GOAL OF THE EXERCISE: The entries below contain a line with "What Blender Python" and a line with "col = scene.collection". Retype exactly everything from the first down to the second, both included, and nothing else.

RECORD LIST:
** START **

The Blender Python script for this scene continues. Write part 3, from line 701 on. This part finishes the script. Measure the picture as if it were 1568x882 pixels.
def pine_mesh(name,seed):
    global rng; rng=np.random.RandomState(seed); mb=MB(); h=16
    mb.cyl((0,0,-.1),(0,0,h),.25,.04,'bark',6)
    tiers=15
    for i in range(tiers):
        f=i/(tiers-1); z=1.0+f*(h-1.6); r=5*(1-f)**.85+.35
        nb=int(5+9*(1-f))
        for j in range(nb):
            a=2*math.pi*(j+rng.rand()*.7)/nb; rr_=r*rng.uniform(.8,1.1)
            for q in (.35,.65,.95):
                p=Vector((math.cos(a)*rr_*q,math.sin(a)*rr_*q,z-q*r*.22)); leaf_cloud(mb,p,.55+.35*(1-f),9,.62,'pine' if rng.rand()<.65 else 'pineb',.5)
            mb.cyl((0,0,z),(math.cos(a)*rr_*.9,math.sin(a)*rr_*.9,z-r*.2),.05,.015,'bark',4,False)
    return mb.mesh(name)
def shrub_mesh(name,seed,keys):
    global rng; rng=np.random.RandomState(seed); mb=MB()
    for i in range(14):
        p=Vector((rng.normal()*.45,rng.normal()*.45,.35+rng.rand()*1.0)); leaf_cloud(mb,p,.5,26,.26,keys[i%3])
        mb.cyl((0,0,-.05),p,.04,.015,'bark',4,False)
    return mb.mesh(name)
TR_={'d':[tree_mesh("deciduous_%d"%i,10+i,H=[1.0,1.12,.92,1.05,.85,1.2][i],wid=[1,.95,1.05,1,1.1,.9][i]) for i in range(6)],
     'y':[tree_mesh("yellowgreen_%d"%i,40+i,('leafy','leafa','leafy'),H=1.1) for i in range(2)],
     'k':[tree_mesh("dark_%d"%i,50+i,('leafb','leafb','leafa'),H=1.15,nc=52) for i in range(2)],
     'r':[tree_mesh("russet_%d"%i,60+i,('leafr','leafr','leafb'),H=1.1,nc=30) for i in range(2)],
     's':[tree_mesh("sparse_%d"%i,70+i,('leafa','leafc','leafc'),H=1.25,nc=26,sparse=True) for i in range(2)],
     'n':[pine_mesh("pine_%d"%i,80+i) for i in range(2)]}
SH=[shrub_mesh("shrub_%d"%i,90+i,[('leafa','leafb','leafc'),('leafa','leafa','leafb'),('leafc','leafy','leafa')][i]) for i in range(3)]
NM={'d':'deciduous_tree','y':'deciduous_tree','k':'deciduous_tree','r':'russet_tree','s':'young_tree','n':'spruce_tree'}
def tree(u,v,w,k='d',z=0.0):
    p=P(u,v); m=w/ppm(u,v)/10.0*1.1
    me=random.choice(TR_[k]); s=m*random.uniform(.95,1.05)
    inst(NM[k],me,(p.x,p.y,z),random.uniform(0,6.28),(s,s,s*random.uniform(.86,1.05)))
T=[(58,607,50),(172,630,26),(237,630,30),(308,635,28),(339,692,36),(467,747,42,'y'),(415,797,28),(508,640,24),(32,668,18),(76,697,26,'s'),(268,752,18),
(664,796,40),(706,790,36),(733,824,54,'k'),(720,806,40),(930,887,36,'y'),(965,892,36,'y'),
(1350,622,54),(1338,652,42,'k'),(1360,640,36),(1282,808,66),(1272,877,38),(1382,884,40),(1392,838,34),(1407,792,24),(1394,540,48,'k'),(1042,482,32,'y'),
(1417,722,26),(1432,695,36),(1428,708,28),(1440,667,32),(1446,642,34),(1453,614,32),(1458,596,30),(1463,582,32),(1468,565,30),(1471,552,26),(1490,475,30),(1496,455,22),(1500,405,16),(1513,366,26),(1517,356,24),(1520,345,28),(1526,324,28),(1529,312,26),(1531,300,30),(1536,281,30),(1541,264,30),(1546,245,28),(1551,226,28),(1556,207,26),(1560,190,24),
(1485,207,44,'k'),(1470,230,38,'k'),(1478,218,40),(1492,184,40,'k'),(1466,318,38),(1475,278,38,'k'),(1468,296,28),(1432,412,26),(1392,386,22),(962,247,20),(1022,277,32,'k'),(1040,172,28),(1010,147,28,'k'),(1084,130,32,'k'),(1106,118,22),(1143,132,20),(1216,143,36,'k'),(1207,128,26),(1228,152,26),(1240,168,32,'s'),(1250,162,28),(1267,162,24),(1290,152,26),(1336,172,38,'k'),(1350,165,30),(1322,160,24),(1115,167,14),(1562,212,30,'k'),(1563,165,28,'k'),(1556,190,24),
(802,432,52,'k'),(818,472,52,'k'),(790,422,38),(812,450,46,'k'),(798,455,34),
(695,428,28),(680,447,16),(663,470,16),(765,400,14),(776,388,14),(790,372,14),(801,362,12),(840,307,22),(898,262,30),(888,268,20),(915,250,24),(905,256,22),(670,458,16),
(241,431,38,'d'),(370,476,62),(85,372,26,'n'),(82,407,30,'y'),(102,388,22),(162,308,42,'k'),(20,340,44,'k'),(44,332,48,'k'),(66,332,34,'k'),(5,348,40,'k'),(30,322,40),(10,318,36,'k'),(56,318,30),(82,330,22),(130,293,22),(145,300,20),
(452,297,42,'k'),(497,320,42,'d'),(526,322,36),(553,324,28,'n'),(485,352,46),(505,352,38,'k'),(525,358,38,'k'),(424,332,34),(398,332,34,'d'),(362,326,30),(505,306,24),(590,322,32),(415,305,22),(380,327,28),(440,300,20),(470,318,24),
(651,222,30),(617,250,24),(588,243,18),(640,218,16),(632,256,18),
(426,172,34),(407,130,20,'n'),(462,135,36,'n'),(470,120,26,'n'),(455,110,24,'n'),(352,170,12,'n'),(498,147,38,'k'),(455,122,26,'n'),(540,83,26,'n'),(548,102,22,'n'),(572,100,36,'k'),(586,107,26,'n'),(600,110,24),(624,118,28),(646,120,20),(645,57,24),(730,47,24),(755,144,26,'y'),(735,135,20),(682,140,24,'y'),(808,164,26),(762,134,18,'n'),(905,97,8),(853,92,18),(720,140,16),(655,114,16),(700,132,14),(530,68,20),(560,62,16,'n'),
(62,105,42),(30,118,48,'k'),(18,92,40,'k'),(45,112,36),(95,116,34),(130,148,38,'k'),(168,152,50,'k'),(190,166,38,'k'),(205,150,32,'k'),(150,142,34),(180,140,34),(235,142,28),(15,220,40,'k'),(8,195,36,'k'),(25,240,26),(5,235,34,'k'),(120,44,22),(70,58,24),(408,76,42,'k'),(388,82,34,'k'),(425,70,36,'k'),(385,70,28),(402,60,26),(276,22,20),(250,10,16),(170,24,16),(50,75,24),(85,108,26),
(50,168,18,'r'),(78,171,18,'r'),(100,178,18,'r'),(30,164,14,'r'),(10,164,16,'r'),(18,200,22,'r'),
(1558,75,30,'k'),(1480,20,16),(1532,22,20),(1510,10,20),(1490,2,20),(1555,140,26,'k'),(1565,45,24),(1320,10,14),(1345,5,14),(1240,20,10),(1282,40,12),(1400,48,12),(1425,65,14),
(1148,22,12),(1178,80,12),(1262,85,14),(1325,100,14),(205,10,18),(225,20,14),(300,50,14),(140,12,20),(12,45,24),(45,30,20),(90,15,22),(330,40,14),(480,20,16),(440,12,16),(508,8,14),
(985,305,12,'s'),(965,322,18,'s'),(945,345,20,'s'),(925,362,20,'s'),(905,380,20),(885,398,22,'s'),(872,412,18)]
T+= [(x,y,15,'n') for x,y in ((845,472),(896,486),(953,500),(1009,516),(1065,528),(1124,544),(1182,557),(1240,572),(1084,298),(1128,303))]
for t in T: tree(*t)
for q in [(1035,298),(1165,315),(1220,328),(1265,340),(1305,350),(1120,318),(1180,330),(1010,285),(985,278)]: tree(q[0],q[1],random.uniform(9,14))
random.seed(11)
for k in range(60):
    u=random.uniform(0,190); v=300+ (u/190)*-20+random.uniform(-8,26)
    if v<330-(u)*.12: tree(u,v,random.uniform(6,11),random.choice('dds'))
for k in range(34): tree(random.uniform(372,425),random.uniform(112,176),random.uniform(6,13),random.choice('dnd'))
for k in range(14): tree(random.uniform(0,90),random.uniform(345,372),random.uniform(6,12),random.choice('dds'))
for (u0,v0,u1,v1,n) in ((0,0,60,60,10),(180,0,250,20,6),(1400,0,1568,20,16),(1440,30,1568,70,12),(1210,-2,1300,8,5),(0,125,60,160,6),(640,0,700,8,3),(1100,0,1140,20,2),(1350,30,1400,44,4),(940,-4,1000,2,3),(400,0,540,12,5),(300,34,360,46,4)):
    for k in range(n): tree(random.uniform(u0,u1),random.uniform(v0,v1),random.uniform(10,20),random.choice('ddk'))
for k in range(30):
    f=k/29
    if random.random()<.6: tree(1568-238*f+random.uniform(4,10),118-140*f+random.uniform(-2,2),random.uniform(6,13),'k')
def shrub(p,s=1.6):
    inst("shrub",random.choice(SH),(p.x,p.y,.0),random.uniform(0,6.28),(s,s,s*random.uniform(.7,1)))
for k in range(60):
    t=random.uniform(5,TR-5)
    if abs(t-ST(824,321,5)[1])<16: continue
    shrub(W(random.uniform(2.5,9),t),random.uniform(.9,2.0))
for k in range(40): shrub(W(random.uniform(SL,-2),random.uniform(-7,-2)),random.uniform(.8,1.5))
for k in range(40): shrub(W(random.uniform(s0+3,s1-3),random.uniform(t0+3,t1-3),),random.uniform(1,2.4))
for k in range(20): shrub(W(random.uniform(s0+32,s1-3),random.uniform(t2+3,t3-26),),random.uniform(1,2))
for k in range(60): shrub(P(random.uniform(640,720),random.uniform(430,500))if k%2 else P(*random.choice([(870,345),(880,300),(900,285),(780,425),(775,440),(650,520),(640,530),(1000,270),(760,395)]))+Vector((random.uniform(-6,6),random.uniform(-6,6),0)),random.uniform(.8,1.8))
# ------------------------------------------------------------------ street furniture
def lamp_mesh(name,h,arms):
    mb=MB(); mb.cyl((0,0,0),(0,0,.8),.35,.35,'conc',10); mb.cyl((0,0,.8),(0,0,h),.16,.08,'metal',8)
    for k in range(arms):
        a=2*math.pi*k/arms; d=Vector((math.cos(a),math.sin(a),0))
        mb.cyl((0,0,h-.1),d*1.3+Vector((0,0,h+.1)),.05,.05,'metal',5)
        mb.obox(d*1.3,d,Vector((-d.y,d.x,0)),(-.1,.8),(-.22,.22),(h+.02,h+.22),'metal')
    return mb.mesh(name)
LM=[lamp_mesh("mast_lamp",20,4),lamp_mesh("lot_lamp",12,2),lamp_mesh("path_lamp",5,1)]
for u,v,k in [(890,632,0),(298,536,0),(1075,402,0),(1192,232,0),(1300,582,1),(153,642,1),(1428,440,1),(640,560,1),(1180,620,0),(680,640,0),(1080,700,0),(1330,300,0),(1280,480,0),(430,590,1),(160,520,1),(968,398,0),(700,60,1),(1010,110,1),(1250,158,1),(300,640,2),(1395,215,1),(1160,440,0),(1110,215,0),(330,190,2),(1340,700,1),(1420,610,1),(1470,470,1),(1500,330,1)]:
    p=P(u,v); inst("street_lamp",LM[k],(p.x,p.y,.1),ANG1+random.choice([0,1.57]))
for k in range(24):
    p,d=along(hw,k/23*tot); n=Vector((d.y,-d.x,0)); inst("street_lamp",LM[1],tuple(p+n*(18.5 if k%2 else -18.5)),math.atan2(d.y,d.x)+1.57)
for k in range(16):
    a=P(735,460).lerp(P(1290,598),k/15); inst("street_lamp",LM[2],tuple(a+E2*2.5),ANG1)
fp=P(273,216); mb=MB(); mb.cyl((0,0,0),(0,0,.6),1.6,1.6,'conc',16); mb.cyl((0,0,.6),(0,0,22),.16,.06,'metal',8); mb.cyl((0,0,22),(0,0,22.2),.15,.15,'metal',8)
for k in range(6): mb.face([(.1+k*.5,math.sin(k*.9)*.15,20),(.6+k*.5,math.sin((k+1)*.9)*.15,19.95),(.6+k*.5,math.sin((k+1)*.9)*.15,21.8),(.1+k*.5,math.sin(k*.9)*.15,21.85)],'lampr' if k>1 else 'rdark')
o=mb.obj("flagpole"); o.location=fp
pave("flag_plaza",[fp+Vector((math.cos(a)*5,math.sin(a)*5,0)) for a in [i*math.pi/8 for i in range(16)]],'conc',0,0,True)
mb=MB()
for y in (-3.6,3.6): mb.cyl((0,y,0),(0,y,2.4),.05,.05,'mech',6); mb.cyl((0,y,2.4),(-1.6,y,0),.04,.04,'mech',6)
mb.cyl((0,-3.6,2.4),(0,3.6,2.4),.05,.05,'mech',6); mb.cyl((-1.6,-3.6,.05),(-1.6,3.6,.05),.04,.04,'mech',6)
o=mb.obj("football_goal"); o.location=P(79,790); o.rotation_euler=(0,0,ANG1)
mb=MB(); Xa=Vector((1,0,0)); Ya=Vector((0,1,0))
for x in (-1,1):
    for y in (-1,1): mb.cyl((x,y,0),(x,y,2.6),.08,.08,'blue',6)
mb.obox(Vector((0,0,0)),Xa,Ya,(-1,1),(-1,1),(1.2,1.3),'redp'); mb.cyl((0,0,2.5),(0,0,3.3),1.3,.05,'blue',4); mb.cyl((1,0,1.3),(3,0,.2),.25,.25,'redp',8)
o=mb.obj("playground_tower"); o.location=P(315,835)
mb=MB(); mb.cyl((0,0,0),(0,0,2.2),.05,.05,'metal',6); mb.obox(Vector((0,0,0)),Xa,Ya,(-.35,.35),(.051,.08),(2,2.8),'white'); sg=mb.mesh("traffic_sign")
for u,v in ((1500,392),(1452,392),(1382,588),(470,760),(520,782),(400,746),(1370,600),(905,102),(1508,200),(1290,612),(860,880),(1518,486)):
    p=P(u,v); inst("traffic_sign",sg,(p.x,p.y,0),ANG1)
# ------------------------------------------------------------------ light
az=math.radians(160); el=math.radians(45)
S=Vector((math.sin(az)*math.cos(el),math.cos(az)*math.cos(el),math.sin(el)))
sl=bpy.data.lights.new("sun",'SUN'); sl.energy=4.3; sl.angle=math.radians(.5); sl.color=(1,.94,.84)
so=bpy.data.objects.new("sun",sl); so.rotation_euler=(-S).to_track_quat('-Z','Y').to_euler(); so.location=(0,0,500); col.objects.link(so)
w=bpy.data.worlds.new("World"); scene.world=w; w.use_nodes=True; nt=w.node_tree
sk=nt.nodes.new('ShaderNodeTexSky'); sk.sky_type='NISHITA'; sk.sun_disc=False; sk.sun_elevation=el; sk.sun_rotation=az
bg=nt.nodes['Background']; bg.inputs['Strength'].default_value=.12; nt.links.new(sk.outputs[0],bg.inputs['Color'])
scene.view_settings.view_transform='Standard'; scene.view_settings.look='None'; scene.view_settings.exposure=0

** END **
** START **

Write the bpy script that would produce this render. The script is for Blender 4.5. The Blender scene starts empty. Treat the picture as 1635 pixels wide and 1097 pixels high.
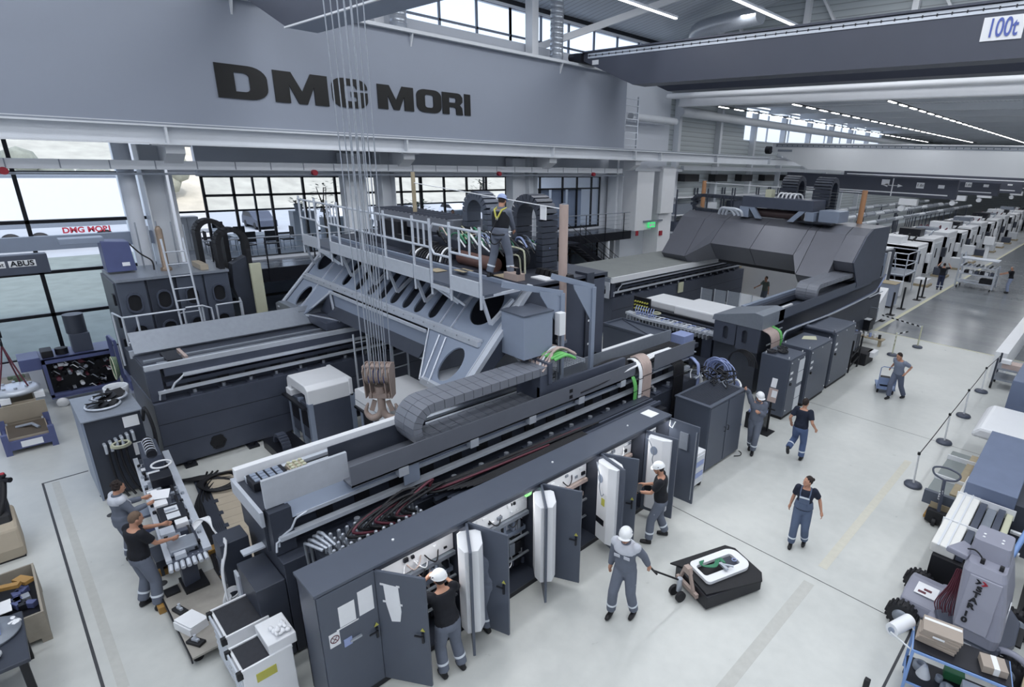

** END **
** START **

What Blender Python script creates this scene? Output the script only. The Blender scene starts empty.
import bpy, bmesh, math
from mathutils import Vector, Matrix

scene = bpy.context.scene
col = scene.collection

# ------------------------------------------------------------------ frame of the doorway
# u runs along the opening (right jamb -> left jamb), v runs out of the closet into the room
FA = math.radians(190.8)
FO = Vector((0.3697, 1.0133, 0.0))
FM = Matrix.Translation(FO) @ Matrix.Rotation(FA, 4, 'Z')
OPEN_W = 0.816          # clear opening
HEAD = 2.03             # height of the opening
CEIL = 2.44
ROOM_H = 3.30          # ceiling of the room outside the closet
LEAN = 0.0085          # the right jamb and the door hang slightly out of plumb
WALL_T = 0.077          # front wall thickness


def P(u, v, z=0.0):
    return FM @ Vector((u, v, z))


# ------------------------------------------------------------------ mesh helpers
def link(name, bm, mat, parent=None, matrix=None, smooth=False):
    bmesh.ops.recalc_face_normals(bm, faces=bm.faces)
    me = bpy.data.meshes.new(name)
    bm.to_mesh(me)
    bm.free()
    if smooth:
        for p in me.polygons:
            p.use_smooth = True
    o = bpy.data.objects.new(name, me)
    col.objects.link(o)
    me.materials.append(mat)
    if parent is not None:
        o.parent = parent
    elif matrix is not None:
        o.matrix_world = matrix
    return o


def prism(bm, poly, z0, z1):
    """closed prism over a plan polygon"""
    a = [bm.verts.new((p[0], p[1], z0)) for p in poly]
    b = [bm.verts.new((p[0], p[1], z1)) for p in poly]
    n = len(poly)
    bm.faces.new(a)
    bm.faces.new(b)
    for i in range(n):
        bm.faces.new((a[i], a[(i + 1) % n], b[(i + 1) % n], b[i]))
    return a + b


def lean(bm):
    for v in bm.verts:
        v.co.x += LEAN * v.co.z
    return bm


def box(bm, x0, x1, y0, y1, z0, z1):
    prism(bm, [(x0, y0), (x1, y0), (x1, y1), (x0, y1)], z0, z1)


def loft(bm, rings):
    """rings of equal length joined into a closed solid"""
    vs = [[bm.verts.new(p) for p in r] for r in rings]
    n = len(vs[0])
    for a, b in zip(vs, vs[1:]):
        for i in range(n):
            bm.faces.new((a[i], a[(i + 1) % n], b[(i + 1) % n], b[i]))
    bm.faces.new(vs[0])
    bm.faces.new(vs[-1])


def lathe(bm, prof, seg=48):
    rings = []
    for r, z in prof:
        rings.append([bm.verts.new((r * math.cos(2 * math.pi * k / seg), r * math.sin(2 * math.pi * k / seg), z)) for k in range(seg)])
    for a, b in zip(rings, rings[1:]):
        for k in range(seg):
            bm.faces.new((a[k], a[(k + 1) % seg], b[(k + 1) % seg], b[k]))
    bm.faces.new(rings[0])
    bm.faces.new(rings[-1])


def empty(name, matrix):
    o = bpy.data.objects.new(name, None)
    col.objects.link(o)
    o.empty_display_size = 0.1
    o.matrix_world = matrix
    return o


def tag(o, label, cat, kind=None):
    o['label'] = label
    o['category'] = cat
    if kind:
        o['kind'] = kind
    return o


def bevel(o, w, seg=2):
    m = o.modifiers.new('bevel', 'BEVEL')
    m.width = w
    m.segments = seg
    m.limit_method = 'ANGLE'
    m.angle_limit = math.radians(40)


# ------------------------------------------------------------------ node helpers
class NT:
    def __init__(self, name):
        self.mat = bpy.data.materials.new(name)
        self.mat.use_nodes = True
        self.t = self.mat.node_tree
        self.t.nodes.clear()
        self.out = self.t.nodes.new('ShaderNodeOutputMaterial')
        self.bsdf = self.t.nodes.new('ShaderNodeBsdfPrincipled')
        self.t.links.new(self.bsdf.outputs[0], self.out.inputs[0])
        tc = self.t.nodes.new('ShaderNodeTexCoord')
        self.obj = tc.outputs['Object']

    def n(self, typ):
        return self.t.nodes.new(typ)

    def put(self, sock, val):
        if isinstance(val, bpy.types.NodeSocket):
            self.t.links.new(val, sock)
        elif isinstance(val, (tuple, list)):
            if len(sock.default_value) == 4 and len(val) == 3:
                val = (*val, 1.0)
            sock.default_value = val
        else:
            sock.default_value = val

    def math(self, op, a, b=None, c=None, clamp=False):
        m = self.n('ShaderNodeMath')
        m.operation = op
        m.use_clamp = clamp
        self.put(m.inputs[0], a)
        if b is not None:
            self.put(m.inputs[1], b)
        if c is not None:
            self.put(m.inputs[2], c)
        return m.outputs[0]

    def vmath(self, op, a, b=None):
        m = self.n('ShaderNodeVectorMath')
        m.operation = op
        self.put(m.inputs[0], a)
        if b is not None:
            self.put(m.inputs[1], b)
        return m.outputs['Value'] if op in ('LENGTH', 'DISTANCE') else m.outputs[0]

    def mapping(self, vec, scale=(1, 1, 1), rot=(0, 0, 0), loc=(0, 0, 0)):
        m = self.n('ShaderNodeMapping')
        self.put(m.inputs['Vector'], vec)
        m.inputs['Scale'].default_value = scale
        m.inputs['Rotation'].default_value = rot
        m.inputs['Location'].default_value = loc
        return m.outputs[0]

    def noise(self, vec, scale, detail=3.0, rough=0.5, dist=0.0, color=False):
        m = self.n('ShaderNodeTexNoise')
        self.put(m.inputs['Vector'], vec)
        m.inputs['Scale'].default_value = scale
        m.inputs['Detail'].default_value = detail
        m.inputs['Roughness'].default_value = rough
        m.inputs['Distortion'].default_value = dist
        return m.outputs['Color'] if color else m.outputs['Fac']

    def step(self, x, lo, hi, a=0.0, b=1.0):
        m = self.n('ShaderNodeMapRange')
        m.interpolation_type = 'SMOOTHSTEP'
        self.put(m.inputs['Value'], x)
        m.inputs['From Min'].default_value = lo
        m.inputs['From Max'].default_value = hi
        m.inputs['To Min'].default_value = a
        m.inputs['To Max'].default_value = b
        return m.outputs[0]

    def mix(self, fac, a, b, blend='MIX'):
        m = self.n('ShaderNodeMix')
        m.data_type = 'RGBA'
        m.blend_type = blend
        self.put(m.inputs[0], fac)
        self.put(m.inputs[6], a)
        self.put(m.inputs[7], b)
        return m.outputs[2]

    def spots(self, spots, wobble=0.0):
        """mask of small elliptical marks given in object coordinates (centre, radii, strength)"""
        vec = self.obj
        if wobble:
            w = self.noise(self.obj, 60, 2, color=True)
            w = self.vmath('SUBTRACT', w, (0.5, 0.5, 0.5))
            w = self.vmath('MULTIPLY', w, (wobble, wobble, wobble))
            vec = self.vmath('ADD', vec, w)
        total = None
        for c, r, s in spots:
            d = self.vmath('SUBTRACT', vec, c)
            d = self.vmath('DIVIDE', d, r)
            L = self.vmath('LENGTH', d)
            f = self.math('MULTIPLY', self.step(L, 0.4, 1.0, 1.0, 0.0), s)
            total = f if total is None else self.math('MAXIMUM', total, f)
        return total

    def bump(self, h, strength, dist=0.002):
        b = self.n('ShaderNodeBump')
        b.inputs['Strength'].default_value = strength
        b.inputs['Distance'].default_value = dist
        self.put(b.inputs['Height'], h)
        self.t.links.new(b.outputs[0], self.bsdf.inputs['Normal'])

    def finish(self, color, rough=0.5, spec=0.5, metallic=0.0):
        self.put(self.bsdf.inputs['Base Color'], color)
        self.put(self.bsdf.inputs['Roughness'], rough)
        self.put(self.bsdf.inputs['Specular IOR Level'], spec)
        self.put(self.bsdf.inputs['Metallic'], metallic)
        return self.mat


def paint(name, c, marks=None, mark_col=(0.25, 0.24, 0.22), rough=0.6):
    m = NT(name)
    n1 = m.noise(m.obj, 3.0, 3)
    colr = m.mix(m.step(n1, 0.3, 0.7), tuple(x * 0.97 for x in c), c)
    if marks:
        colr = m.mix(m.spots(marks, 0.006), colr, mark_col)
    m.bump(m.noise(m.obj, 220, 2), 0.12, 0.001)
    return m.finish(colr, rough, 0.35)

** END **

EXERCISE ANSWER:
What Blender Python script creates this scene? Output the script only. The Blender scene starts empty.
import bpy, bmesh, math
from mathutils import Vector, Matrix

scene = bpy.context.scene
col = scene.collection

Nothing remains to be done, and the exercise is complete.